Indien de banken geen verklaring van erfrecht verlangen, moet de langstlevende gewoonlijk wel een verklaring ondertekenen waarin hij/zij verklaart op grond van de wettelijke verdeling de rechthebbende te zijn, dat hij/zij de wettelijke verdeling niet ongedaan heeft gemaakt of zal maken en dat hij/zij niet de intentie heeft zich binnenkort in het buitenland te vestigen.
Sinds de nieuwe wetgeving inzake het erfrecht van 2003 geldt echter dat in het geval er geen testament is de langstlevende echtgeno(o)t(e) of geregistreerd partner van rechtswege automatisch de verkrijger van de nalatenschap is. Dit impliceert dat voor de verkrijging door de langstlevende van alle goederen van de nalatenschap geen extra rechtshandeling vereist is. Voor de bevoegdheid om over de nalatenschap te beschikken zou in dit geval naar ik meen moeten kunnen worden volstaan met de volgende minimale voorwaarden: het aantonen van de identiteit via een paspoort of ander geldig identificatiedocument, het overleggen van de akte van overlijden van de erflater en het overleggen van een verklaring van het Centraal Testamenten Register (CTR) dat er geen testament door de erflater is opgesteld. Een verklaring uit het CTR of er een testament opgesteld is, kan gratis schriftelijk worden aangevraagd door eenieder bij het CTR in Den Haag.
Volgens de NVB vragen de grote banken in het geval dat de langstlevende echtgeno(o)t(e) of geregistreerd partner zich meldt en er geen testament is inderdaad niet om een verklaring van erfrecht.
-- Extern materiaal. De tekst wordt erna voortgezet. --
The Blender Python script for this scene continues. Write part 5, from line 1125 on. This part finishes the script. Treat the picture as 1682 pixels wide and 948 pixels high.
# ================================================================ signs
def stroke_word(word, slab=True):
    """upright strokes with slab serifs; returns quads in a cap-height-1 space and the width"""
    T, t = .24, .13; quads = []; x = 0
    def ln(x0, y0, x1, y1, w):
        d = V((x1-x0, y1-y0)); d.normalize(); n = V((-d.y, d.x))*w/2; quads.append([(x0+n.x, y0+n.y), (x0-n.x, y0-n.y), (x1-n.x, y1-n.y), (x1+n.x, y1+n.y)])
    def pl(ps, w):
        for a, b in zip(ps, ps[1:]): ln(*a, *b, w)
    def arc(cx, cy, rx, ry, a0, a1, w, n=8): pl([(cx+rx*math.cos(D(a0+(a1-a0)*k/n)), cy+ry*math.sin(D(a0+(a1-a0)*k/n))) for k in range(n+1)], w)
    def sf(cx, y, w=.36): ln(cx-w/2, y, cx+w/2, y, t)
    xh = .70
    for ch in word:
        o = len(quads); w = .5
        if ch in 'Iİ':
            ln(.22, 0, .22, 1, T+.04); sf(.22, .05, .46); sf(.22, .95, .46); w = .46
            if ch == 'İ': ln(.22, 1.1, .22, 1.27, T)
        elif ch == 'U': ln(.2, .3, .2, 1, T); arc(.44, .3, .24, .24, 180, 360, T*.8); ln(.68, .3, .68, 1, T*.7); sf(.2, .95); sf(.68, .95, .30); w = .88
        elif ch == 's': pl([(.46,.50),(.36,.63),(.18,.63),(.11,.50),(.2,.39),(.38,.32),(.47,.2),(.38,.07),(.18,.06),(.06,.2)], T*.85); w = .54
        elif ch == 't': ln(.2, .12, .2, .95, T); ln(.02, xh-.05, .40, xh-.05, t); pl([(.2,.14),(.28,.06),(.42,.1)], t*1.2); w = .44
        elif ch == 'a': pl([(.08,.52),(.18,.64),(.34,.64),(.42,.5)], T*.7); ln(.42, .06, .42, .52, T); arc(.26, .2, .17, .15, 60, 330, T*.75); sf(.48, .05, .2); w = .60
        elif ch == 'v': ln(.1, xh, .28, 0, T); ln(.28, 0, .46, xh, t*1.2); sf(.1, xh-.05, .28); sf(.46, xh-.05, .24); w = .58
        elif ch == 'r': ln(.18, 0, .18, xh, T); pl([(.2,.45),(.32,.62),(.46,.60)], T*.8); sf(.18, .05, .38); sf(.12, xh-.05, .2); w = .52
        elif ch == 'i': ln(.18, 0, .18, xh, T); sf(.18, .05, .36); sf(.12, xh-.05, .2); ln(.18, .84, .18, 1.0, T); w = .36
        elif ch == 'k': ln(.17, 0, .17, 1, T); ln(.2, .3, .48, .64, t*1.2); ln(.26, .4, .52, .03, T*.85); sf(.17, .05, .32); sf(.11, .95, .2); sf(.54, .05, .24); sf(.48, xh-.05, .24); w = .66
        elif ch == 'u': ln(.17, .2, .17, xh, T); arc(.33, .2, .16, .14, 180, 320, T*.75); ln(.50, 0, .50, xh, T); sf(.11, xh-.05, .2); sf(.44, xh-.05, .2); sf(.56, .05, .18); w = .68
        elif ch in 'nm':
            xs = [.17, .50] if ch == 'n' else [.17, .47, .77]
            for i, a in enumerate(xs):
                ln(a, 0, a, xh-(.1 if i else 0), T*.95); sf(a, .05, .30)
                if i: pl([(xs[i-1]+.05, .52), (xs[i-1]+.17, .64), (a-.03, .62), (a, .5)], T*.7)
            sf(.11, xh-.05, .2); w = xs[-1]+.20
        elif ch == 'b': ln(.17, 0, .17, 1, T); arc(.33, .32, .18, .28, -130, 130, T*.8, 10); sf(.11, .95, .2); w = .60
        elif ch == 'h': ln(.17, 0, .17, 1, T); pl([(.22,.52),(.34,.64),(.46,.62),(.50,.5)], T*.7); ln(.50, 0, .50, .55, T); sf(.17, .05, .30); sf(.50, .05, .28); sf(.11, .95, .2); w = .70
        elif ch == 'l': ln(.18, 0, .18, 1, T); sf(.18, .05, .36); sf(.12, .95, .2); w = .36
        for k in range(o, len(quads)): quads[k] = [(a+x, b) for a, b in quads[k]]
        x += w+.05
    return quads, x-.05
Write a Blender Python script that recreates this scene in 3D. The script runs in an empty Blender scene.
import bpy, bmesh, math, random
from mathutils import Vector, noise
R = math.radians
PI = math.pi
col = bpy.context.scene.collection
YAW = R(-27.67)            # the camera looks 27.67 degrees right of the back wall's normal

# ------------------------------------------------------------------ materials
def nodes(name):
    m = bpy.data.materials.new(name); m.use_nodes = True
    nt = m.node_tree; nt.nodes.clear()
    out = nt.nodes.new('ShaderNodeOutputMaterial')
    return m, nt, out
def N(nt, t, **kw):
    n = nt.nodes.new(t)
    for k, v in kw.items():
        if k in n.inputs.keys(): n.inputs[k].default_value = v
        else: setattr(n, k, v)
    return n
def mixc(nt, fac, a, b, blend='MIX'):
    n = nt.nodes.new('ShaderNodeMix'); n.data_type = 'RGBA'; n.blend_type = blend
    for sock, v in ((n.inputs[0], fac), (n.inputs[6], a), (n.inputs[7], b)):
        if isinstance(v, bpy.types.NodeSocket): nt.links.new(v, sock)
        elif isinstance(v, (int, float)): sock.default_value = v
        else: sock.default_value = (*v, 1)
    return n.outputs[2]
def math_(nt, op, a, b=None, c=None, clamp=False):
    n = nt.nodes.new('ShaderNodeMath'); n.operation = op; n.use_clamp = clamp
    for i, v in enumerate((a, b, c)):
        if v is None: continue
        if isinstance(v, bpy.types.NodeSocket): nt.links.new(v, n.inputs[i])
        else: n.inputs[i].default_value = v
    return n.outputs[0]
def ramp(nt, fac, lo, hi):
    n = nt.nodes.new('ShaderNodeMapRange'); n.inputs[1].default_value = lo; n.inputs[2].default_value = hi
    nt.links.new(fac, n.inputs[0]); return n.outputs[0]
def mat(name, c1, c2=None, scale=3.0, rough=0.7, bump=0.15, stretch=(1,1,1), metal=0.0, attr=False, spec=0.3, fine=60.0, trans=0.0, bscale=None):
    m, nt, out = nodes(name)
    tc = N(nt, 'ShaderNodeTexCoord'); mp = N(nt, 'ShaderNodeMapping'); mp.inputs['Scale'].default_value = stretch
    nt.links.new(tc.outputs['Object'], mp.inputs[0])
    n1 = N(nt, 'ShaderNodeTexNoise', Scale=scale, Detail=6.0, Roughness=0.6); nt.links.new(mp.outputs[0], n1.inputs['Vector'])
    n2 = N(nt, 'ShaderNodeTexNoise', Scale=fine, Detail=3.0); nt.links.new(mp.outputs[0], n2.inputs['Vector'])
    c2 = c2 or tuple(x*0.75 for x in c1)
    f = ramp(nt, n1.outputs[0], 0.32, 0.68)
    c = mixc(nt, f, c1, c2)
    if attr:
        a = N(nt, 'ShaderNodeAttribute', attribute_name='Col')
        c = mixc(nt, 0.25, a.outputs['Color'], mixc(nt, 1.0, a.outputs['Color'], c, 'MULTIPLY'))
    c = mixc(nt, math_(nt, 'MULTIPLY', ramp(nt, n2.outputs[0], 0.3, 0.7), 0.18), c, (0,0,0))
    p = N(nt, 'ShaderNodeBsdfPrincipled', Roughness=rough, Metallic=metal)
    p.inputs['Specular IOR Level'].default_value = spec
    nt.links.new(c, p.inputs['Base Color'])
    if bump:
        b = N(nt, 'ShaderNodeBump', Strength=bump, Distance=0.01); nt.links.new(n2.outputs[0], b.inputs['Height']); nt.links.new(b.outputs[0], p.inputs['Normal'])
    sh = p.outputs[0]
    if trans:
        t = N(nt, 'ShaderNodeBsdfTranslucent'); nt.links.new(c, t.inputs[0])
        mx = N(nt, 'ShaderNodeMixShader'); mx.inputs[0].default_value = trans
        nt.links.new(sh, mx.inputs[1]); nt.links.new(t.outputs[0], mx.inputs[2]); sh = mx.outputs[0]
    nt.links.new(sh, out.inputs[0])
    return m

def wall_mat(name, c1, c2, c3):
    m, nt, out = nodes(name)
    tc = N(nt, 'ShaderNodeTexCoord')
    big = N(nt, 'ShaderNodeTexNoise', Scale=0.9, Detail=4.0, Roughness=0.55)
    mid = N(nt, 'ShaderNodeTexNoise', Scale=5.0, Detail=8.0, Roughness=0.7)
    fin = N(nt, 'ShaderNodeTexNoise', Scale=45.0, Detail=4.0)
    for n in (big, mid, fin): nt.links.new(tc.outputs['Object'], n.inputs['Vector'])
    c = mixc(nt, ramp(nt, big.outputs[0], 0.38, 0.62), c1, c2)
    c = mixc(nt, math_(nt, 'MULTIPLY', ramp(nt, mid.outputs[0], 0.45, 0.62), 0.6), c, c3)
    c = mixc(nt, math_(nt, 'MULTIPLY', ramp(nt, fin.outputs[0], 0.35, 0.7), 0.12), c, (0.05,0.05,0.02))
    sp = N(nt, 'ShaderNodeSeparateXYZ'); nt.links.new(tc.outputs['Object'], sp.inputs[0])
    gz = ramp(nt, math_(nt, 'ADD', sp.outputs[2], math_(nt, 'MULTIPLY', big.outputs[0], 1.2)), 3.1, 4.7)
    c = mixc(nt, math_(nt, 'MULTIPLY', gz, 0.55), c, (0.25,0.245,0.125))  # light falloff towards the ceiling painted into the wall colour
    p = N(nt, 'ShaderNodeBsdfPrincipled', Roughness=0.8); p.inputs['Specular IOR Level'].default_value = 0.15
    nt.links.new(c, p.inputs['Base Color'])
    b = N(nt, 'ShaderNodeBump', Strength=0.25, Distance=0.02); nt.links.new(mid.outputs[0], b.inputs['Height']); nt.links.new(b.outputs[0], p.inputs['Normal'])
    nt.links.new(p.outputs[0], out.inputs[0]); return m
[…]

Overleg met de NVB heeft er toe geleid dat de NVB de kwestie van het al dan niet eisen van een verklaring van erfrecht (inclusief het geval dat de langstlevende echtgeno(o)t(e) of geregistreerd partner zich meldt en er geen testament is) nader onderzoekt om te pogen tot een gemeenschappelijk beleid van alle Nederlandse banken te komen.
Ik ben van mening dat transparantie in het verkeer tussen klant en bank een groot goed is. Ik heb er vertrouwen in dat de NVB in haar interbancaire overleg tot een gemeenschappelijk beleid zal komen dat ervoor zorg draagt dat de consument geen geld kwijt is aan een verklaring van erfrecht wanneer deze niet werkelijk nodig is. Indien de NVB er niet toe in staat zou blijken te zijn om tot een gemeenschappelijk beleid te komen, zal ik me te zijner tijd op vervolgstappen beraden.